(EXERCISE OBJECTIVE): Copy out every line exactly as given.

(SUPPLIED DATA):
>> Begin

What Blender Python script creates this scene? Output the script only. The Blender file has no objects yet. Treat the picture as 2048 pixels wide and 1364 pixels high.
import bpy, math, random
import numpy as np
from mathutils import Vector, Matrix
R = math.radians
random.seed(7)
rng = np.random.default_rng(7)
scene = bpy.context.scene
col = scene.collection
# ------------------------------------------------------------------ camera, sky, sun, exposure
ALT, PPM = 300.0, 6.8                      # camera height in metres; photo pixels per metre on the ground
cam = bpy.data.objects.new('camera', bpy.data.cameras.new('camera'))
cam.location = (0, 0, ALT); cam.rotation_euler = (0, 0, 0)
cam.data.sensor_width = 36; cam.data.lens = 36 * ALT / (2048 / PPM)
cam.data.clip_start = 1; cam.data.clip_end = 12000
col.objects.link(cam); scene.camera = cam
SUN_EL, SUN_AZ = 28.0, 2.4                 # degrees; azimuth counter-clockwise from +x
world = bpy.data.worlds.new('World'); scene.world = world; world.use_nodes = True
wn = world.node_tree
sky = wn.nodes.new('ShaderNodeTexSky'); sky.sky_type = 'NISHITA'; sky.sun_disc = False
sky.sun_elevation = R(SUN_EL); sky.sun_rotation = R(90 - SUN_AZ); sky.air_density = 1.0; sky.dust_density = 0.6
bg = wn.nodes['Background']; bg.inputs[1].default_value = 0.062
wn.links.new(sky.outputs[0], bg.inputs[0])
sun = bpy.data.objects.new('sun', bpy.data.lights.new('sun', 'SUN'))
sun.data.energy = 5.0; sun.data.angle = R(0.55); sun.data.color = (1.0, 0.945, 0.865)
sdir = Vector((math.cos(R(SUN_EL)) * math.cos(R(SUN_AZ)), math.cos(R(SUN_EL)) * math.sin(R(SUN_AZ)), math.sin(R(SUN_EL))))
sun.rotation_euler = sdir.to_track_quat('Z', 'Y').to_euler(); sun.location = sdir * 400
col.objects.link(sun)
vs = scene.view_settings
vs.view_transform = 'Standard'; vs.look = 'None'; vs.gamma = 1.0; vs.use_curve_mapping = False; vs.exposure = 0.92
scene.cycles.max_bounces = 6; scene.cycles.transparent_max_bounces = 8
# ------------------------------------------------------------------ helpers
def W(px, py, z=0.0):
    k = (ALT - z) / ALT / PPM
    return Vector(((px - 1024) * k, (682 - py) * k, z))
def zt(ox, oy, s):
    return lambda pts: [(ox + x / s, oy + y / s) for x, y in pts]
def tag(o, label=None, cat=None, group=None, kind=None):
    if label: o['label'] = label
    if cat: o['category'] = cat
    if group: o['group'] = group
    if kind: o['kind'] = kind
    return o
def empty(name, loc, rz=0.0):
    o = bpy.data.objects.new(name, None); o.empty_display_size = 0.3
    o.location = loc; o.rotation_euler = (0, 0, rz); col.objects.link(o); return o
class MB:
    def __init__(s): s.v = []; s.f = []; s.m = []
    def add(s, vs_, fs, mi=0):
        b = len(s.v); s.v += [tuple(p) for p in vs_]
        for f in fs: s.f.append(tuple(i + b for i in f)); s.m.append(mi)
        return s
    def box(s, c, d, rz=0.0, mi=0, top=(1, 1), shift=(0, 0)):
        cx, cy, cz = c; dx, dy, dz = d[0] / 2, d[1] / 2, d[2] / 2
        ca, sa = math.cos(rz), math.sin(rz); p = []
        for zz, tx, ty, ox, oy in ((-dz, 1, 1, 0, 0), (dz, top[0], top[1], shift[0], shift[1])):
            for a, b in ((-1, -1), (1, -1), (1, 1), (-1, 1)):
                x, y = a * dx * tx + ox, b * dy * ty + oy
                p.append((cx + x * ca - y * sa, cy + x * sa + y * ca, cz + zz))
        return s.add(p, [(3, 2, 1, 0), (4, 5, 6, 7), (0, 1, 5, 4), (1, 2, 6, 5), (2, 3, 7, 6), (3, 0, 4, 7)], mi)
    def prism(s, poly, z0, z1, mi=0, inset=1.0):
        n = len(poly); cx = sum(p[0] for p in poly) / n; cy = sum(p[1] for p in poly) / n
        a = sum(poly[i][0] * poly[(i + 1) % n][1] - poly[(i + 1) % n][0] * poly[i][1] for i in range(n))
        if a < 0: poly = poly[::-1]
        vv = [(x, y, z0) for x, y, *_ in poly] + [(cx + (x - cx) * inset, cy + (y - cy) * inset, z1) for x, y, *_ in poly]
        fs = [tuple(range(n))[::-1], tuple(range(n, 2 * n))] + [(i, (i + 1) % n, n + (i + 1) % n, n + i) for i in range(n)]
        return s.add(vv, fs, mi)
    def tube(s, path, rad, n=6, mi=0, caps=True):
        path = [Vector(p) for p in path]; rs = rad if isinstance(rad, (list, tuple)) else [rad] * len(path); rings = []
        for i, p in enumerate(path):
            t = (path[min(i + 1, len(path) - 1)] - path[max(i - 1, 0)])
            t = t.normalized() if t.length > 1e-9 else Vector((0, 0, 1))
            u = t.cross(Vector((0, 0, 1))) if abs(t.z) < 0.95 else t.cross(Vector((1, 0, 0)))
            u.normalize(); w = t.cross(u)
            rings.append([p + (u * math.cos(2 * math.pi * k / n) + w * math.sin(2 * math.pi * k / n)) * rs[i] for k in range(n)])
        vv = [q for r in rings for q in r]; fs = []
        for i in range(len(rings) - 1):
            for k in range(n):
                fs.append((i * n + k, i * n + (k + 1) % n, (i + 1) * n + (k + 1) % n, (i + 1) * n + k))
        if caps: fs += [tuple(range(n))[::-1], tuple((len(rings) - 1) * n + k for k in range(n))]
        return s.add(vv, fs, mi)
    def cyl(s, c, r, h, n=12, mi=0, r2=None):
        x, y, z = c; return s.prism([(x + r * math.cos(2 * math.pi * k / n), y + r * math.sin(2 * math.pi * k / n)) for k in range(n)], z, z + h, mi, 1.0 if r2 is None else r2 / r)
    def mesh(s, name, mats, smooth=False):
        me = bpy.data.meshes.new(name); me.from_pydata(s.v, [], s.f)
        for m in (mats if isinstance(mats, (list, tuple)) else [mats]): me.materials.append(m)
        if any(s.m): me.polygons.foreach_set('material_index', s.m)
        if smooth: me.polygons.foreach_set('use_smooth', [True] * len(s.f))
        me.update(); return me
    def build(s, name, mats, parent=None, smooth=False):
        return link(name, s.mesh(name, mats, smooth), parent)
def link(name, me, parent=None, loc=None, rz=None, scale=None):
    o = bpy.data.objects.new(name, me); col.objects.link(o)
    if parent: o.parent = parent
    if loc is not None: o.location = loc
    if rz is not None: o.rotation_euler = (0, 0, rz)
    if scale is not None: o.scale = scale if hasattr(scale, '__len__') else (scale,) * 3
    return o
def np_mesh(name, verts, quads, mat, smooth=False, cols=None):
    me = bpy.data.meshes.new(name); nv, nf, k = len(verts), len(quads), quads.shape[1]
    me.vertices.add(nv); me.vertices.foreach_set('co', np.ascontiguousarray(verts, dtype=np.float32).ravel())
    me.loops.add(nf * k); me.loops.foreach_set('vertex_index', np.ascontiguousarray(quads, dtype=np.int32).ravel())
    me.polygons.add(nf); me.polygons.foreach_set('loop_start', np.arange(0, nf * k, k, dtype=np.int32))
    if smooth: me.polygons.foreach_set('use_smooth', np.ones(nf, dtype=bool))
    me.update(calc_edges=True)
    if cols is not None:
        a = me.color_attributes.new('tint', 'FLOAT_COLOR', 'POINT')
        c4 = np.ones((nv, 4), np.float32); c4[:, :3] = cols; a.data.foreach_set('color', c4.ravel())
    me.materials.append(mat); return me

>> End

(OUTPUT OF THE TASK):
What Blender Python script creates this scene? Output the script only. The Blender file has no objects yet. Treat the picture as 2048 pixels wide and 1364 pixels high.
import bpy, math, random
import numpy as np
from mathutils import Vector, Matrix
R = math.radians
random.seed(7)
rng = np.random.default_rng(7)
scene = bpy.context.scene
col = scene.collection
# ------------------------------------------------------------------ camera, sky, sun, exposure
ALT, PPM = 300.0, 6.8                      # camera height in metres; photo pixels per metre on the ground
cam = bpy.data.objects.new('camera', bpy.data.cameras.new('camera'))
cam.location = (0, 0, ALT); cam.rotation_euler = (0, 0, 0)
cam.data.sensor_width = 36; cam.data.lens = 36 * ALT / (2048 / PPM)
cam.data.clip_start = 1; cam.data.clip_end = 12000
col.objects.link(cam); scene.camera = cam
SUN_EL, SUN_AZ = 28.0, 2.4                 # degrees; azimuth counter-clockwise from +x
world = bpy.data.worlds.new('World'); scene.world = world; world.use_nodes = True
wn = world.node_tree
sky = wn.nodes.new('ShaderNodeTexSky'); sky.sky_type = 'NISHITA'; sky.sun_disc = False
sky.sun_elevation = R(SUN_EL); sky.sun_rotation = R(90 - SUN_AZ); sky.air_density = 1.0; sky.dust_density = 0.6
bg = wn.nodes['Background']; bg.inputs[1].default_value = 0.062
wn.links.new(sky.outputs[0], bg.inputs[0])
sun = bpy.data.objects.new('sun', bpy.data.lights.new('sun', 'SUN'))
sun.data.energy = 5.0; sun.data.angle = R(0.55); sun.data.color = (1.0, 0.945, 0.865)
sdir = Vector((math.cos(R(SUN_EL)) * math.cos(R(SUN_AZ)), math.cos(R(SUN_EL)) * math.sin(R(SUN_AZ)), math.sin(R(SUN_EL))))
sun.rotation_euler = sdir.to_track_quat('Z', 'Y').to_euler(); sun.location = sdir * 400
col.objects.link(sun)
vs = scene.view_settings
vs.view_transform = 'Standard'; vs.look = 'None'; vs.gamma = 1.0; vs.use_curve_mapping = False; vs.exposure = 0.92
scene.cycles.max_bounces = 6; scene.cycles.transparent_max_bounces = 8
# ------------------------------------------------------------------ helpers
def W(px, py, z=0.0):
    k = (ALT - z) / ALT / PPM
    return Vector(((px - 1024) * k, (682 - py) * k, z))
def zt(ox, oy, s):
    return lambda pts: [(ox + x / s, oy + y / s) for x, y in pts]
def tag(o, label=None, cat=None, group=None, kind=None):
    if label: o['label'] = label
    if cat: o['category'] = cat
    if group: o['group'] = group
    if kind: o['kind'] = kind
    return o
def empty(name, loc, rz=0.0):
    o = bpy.data.objects.new(name, None); o.empty_display_size = 0.3
    o.location = loc; o.rotation_euler = (0, 0, rz); col.objects.link(o); return o
class MB:
    def __init__(s): s.v = []; s.f = []; s.m = []
    def add(s, vs_, fs, mi=0):
        b = len(s.v); s.v += [tuple(p) for p in vs_]
        for f in fs: s.f.append(tuple(i + b for i in f)); s.m.append(mi)
        return s
    def box(s, c, d, rz=0.0, mi=0, top=(1, 1), shift=(0, 0)):
        cx, cy, cz = c; dx, dy, dz = d[0] / 2, d[1] / 2, d[2] / 2
        ca, sa = math.cos(rz), math.sin(rz); p = []
        for zz, tx, ty, ox, oy in ((-dz, 1, 1, 0, 0), (dz, top[0], top[1], shift[0], shift[1])):
            for a, b in ((-1, -1), (1, -1), (1, 1), (-1, 1)):
                x, y = a * dx * tx + ox, b * dy * ty + oy
                p.append((cx + x * ca - y * sa, cy + x * sa + y * ca, cz + zz))
        return s.add(p, [(3, 2, 1, 0), (4, 5, 6, 7), (0, 1, 5, 4), (1, 2, 6, 5), (2, 3, 7, 6), (3, 0, 4, 7)], mi)
    def prism(s, poly, z0, z1, mi=0, inset=1.0):
        n = len(poly); cx = sum(p[0] for p in poly) / n; cy = sum(p[1] for p in poly) / n
        a = sum(poly[i][0] * poly[(i + 1) % n][1] - poly[(i + 1) % n][0] * poly[i][1] for i in range(n))
        if a < 0: poly = poly[::-1]
        vv = [(x, y, z0) for x, y, *_ in poly] + [(cx + (x - cx) * inset, cy + (y - cy) * inset, z1) for x, y, *_ in poly]
        fs = [tuple(range(n))[::-1], tuple(range(n, 2 * n))] + [(i, (i + 1) % n, n + (i + 1) % n, n + i) for i in range(n)]
        return s.add(vv, fs, mi)
    def tube(s, path, rad, n=6, mi=0, caps=True):
        path = [Vector(p) for p in path]; rs = rad if isinstance(rad, (list, tuple)) else [rad] * len(path); rings = []
        for i, p in enumerate(path):
            t = (path[min(i + 1, len(path) - 1)] - path[max(i - 1, 0)])
            t = t.normalized() if t.length > 1e-9 else Vector((0, 0, 1))
            u = t.cross(Vector((0, 0, 1))) if abs(t.z) < 0.95 else t.cross(Vector((1, 0, 0)))
            u.normalize(); w = t.cross(u)
            rings.append([p + (u * math.cos(2 * math.pi * k / n) + w * math.sin(2 * math.pi * k / n)) * rs[i] for k in range(n)])
        vv = [q for r in rings for q in r]; fs = []
        for i in range(len(rings) - 1):
            for k in range(n):
                fs.append((i * n + k, i * n + (k + 1) % n, (i + 1) * n + (k + 1) % n, (i + 1) * n + k))
        if caps: fs += [tuple(range(n))[::-1], tuple((len(rings) - 1) * n + k for k in range(n))]
        return s.add(vv, fs, mi)
    def cyl(s, c, r, h, n=12, mi=0, r2=None):
        x, y, z = c; return s.prism([(x + r * math.cos(2 * math.pi * k / n), y + r * math.sin(2 * math.pi * k / n)) for k in range(n)], z, z + h, mi, 1.0 if r2 is None else r2 / r)
    def mesh(s, name, mats, smooth=False):
        me = bpy.data.meshes.new(name); me.from_pydata(s.v, [], s.f)
        for m in (mats if isinstance(mats, (list, tuple)) else [mats]): me.materials.append(m)
        if any(s.m): me.polygons.foreach_set('material_index', s.m)
        if smooth: me.polygons.foreach_set('use_smooth', [True] * len(s.f))
        me.update(); return me
    def build(s, name, mats, parent=None, smooth=False):
        return link(name, s.mesh(name, mats, smooth), parent)
def link(name, me, parent=None, loc=None, rz=None, scale=None):
    o = bpy.data.objects.new(name, me); col.objects.link(o)
    if parent: o.parent = parent
    if loc is not None: o.location = loc
    if rz is not None: o.rotation_euler = (0, 0, rz)
    if scale is not None: o.scale = scale if hasattr(scale, '__len__') else (scale,) * 3
    return o
def np_mesh(name, verts, quads, mat, smooth=False, cols=None):
    me = bpy.data.meshes.new(name); nv, nf, k = len(verts), len(quads), quads.shape[1]
    me.vertices.add(nv); me.vertices.foreach_set('co', np.ascontiguousarray(verts, dtype=np.float32).ravel())
    me.loops.add(nf * k); me.loops.foreach_set('vertex_index', np.ascontiguousarray(quads, dtype=np.int32).ravel())
    me.polygons.add(nf); me.polygons.foreach_set('loop_start', np.arange(0, nf * k, k, dtype=np.int32))
    if smooth: me.polygons.foreach_set('use_smooth', np.ones(nf, dtype=bool))
    me.update(calc_edges=True)
    if cols is not None:
        a = me.color_attributes.new('tint', 'FLOAT_COLOR', 'POINT')
        c4 = np.ones((nv, 4), np.float32); c4[:, :3] = cols; a.data.foreach_set('color', c4.ravel())
    me.materials.append(mat); return me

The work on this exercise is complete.